Igual que sucede con otras palabras en inglés, Trump no sabe lo que significa lealtad. Se la exigió, según han desvelado, a James Comey, el director del FBI, para sugerirle que abandonase la investigación de la trama rusa. Comey había eludido decir en público que estaba investigando al presidente de Estados Unidos; simplemente confirmó que el objeto de las pesquisas era el Kremlin y su interferencia en las elecciones americanas. Obviamente se trata de lo mismo, por el hilo se llega al ovillo. El director del FBI destituido por Trump aguantaba de manera paciente las embestidas presidenciales, las tarascadas, las coacciones y las amenazas encubiertas. Ante la insistencia de lealtad, sólo pudo ofrecerle la honestidad del hombre recto que aspira a cumplir con su deber. El problema es que, cumpliendo con el deber, puede que arrastrase al delito de alta traición al presidente que abdicó de él. Por las razones que sean. Uno de los misterios que el expediente del FBI intentaba aclarar era si el equipo electoral de Trump se coordinó con los servicios de inteligencia rusos en la campaña de desprestigio que sufrió Hillary Clinton antes de perder las elecciones.

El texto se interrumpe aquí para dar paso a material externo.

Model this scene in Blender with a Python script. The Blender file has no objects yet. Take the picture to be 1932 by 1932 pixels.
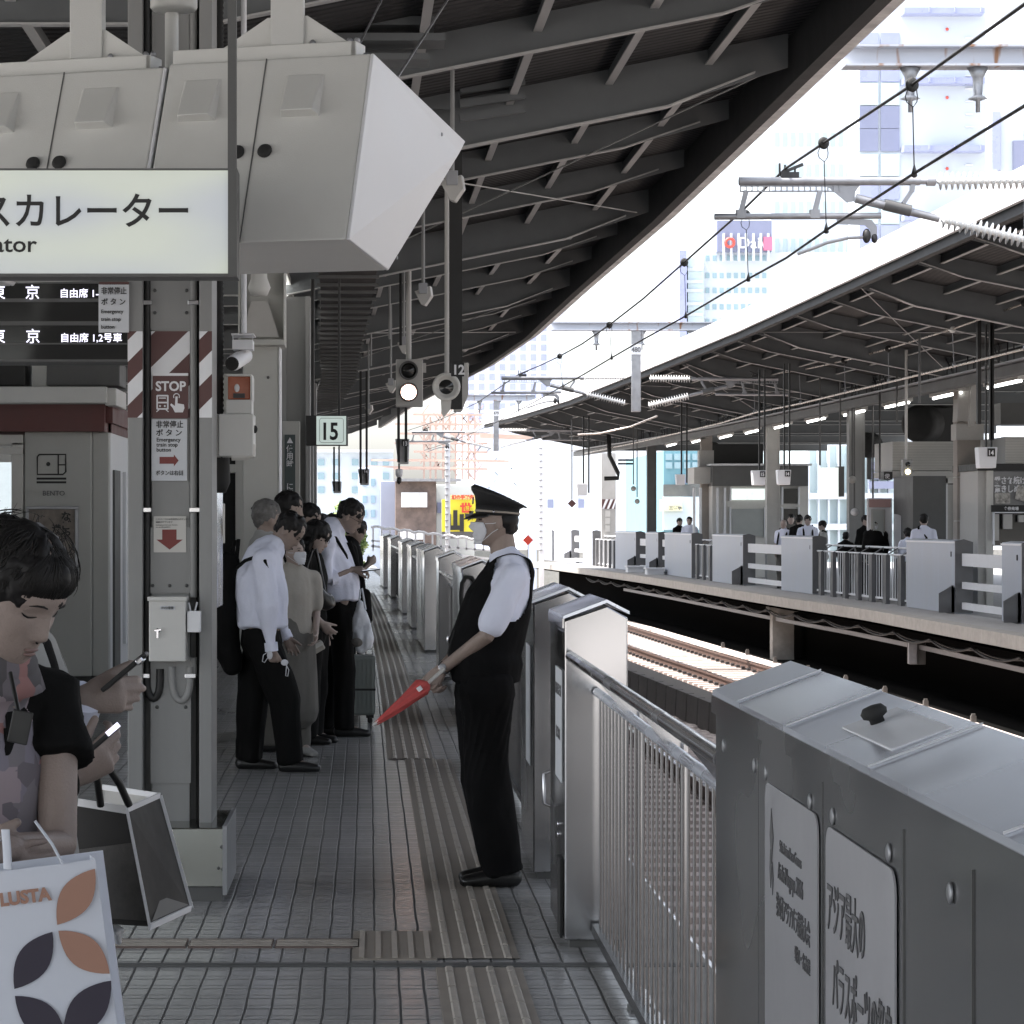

Naturalmente se trata de algo especialmente grave; lo de Nixon comparado podría ser un juego de niños. La secuencia es la siguiente: un presidente estadounidense se compincha con los agentes secretos de la potencia que siempre tuvo enfrente para acabar con una adversaria política adulterando la elección democrática. A continuación intenta que el asunto no tenga para él consecuencias obstruyendo la investigación y valiéndose para ello de las explicaciones más arteras. Miente y difama. La tormenta ya está cayendo sobre Washington.